Raza worked for decades at the heart of the political system, including as chief secretary to the prime minister of Gujarat, the state where Modi first rose to power. Gujarat is still associated by Muslims with the bloody anti-Muslim pogroms of 2002.
Raza's book is based on a series of lectures he gave at a North Indian university after the outbreaks of violence in the same year.
Beyond the inherited faith
The author comes from a traditional Muslim family, describing his parents as "simple folk, who rose early in the morning, performed their ablutions, prostrated themselves on the prayer mat and got engaged in their daily chores." But Raza was not satisfied with the faith he had inherited.
As a young man he lived as an atheist for some time, asking himself questions around the meaning of life. To find answers, he read the scriptures of different world religions and immersed himself in Sufi classics. In the process he developed an affinity for the Bhagavad Gita.
The most widely read scripture of the Hindu tradition is embedded in the famous Mahabharata epic. The Gita is a dialogue between Krishna and his disciple Arjuna, who goes to war with the Pandavas' army against his own relatives, the Kauravas.
The setting of the Gita on the battlefield of Kurukshetra, today located near Delhi, is a symbol of man's inner struggle against his own ego – a core subject for mystics, and something that also lies at the centre of Sufi teachings.
Thus it is not surprising that Raza presents numerous parallels between the Gita and his own tradition, mystical Islam, in the nine chapters of his study.
In the foreword, Raza writes: "It is very unfortunate that though the Hindus and the Muslims in India have been living together for more than a thousand years, knowledge about each other's religious books is often absent and, if present, it is generally superficial.”
In fact, both religious communities frequently harbour prejudices and lack understanding for the other side.
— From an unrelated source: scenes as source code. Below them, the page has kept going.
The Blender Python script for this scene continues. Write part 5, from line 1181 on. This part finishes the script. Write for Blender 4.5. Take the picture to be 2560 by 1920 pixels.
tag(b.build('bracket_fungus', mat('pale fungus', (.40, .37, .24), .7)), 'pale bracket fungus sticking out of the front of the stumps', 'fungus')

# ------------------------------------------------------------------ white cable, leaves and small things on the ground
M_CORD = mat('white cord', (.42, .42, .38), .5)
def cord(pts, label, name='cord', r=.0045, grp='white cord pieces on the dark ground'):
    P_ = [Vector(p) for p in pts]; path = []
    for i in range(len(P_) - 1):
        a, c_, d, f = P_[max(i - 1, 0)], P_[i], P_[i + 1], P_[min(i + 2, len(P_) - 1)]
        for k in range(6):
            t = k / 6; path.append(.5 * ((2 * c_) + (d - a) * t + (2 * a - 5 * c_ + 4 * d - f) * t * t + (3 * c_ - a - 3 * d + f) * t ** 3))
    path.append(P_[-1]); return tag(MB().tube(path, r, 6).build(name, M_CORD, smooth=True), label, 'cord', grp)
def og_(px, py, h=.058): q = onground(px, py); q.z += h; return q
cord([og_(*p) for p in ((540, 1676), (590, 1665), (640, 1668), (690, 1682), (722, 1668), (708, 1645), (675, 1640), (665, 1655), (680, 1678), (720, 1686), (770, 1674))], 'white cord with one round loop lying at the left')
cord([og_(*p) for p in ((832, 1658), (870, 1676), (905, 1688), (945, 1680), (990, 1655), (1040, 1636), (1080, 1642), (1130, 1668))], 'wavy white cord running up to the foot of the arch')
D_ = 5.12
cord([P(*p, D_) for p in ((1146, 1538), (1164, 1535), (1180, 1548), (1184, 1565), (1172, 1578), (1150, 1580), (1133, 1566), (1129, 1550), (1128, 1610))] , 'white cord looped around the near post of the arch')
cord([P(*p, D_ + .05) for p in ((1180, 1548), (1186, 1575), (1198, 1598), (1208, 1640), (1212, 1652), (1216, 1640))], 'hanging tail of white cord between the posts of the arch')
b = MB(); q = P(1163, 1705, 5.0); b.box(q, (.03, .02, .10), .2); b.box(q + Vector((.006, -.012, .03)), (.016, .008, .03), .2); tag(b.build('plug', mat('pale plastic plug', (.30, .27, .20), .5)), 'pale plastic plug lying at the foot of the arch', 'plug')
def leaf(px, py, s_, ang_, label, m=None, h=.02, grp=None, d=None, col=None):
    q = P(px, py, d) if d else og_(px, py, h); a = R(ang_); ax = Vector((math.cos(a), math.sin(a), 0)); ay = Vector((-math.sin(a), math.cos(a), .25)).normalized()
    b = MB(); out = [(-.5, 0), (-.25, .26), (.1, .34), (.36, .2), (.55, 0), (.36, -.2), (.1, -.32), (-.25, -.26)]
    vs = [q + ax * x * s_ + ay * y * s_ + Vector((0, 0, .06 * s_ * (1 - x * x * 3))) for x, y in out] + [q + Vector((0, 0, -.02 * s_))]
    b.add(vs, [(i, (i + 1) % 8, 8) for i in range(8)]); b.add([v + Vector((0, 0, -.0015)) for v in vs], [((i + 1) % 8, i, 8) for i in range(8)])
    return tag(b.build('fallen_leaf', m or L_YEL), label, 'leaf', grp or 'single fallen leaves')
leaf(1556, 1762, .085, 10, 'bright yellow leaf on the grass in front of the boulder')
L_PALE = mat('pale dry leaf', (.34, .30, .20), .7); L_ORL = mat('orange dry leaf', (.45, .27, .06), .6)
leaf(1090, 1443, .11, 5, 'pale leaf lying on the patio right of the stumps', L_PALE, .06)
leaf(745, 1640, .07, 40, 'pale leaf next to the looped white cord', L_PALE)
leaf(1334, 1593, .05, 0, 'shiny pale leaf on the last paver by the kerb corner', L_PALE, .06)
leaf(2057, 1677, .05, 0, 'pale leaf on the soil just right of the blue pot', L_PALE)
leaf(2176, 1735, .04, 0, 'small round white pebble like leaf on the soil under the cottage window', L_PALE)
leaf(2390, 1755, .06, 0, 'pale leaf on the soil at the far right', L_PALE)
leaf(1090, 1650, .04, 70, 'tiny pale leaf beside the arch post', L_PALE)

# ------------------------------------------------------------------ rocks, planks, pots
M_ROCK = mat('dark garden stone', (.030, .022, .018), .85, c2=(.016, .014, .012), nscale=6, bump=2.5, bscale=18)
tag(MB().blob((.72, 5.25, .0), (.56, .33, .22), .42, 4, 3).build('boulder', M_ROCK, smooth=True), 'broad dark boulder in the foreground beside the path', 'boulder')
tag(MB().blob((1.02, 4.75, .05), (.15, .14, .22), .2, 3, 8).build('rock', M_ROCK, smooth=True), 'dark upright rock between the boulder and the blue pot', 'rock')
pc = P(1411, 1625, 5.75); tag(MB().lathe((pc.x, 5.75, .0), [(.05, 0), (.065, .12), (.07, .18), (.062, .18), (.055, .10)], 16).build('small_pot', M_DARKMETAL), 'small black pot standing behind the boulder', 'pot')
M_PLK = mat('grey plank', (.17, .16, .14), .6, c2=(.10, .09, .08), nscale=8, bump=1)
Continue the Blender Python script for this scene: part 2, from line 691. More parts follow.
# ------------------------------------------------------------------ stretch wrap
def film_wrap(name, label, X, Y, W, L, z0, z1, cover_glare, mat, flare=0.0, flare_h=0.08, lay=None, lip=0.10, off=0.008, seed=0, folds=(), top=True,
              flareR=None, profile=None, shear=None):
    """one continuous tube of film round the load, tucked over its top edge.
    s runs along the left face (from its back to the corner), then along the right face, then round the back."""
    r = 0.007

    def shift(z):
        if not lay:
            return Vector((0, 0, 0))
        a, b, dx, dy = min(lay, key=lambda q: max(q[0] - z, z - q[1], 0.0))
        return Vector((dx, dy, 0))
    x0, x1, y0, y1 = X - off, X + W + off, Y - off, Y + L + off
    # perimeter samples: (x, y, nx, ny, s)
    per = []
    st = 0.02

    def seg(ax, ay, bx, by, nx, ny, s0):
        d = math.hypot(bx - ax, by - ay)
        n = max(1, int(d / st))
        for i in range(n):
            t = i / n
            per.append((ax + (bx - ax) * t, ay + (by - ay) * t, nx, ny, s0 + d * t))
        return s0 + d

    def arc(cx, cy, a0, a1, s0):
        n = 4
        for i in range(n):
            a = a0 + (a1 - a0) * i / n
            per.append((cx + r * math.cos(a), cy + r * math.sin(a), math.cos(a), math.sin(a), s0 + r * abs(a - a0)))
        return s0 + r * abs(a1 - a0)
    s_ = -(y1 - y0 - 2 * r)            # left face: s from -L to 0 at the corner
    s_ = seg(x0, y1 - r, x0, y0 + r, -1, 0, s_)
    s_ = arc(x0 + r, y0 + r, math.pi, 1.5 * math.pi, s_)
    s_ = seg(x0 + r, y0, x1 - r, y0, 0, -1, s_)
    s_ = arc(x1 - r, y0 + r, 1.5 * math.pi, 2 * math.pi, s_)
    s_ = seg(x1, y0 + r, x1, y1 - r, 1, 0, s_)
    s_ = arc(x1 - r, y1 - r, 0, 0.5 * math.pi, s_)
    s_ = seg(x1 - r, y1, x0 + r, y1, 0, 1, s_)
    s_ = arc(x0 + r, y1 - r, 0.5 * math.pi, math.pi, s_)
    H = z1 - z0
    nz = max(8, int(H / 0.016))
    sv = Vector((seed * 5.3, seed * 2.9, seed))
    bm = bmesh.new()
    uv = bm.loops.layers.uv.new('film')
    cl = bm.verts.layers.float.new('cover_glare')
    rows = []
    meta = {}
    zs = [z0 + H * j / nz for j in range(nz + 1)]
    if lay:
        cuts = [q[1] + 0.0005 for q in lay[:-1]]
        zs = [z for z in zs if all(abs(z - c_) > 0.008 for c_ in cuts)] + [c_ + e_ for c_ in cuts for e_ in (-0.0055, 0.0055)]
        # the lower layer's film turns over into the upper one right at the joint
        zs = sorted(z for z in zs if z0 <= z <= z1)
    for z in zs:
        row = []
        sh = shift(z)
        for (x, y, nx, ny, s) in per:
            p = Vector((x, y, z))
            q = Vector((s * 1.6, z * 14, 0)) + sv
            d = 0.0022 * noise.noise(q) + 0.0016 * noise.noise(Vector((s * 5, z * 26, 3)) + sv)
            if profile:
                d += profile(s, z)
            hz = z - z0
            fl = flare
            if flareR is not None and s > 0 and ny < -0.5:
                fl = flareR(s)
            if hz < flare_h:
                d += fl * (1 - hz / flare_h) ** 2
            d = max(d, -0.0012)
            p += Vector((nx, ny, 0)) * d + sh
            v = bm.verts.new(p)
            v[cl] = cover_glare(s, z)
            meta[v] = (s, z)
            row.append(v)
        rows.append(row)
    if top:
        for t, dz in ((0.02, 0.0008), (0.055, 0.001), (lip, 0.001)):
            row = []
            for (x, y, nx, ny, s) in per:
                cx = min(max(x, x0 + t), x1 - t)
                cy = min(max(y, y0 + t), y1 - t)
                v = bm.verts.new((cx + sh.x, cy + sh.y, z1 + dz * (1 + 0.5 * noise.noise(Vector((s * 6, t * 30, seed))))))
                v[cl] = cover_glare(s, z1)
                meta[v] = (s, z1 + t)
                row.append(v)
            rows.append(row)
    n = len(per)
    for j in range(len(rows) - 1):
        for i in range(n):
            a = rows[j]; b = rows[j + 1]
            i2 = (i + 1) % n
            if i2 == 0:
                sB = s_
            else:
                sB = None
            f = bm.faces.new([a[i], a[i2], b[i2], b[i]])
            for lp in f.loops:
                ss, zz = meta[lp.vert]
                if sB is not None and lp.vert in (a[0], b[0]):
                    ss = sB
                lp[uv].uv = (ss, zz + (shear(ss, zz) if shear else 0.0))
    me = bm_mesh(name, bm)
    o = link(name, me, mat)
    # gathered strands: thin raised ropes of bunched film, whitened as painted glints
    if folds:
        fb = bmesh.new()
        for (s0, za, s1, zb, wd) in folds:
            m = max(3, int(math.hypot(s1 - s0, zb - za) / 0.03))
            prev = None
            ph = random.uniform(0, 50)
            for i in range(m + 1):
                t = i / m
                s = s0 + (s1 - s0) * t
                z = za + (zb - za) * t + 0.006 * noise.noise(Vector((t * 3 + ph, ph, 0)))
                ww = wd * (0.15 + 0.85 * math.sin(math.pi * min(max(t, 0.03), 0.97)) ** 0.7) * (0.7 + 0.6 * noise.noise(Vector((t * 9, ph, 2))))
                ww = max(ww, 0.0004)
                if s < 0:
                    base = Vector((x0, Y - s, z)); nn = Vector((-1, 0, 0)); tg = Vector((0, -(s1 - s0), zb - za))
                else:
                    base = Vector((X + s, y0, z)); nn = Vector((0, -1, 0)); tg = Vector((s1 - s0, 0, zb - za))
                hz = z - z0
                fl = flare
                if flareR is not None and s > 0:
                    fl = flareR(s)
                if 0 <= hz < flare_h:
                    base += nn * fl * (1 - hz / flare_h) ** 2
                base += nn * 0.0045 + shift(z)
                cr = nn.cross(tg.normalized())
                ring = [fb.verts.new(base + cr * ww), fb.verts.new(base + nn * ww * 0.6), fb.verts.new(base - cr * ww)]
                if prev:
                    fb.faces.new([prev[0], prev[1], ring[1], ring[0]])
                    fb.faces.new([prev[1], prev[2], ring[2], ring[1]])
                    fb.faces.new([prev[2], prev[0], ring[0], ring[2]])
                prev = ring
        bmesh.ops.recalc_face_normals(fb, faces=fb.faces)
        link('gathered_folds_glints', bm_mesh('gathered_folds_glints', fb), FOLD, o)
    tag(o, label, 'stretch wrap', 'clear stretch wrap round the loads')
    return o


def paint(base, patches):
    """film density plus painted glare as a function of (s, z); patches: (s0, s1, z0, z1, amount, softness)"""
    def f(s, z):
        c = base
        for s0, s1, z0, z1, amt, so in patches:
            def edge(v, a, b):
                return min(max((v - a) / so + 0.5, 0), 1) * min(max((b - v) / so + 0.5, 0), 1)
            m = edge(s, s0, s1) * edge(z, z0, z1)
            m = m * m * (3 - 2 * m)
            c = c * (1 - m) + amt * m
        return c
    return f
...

Orthodox Muslims view Hindu religious practice with scepticism – after all, colourful Hinduism with its innumerable deities seems fundamentally contrary to the Islamic prohibition of images.
As a consequence, some Indian Muslims see Hindus as polytheists who, so to speak, still live in a sort of "jahiliyya", a state of ignorance – similar to the Arab tribes before the revelation of Islam. Orthodox Hindus, on the other hand, like to portray the Koran as a book that glorifies violence and, in their eyes, has nothing in common with Indian culture; having brought only misery and conquest over the sub-continent. They see the salvation of "Bharat Mata", Mother India, in an eradication of "foreign" Islamic influences.
Bhagavad Gita – an initiation into "tawhid"?
However, there are quite a number of historical examples of Muslim scholars who spiritually explored the Gita, as Raza points out: the Persian polymath al-Biruni was among a number of Islamic theologians who wrote commentaries on the Bhagavad Gita. Abdurrahman Chishti, a sixteenth-century Sufi, emphasises in his writings that in the Bhagavad Gita Krishna actually initiates Arjuna into the secrets of tawhid, the Islamic principle of unity.
Raza skilfully interweaves autobiographical elements with the teachings of the two holy scriptures, but also with quotations from European philosophers and contemporary thinkers. Through anecdotes, he portrays mentors from his own life who embodied the spiritual teachings of the Koran and the Gita and put them into practice – regional politicians of strong character, or teachers who worked for the welfare of their students.
They lived, as Raza explains, in the awareness that God dwells in our hearts (Gita, 18:61) and is closer to us than our own jugular vein (Koran, 50:16). Whether we call it "nishkama karma" (desireless action), as in the Gita, or "amal salih" (good deed), as in the Koran, what is meant, he argues, is one thing: selfless action in the service of other human beings.
Raza's ethics, which transcend religions, seem an important signpost, especially in times of division: "The greatest lesson that both the Gita and the Quran taught me was to see the underlying unity in the multiplicity of God's creation. (…) He who believes that God is One, and that human beings, because of the limitations imposed by geography, climate, language and time, call Him by different names, will never discriminate against people on the basis of religions, caste, creed and ethnicity."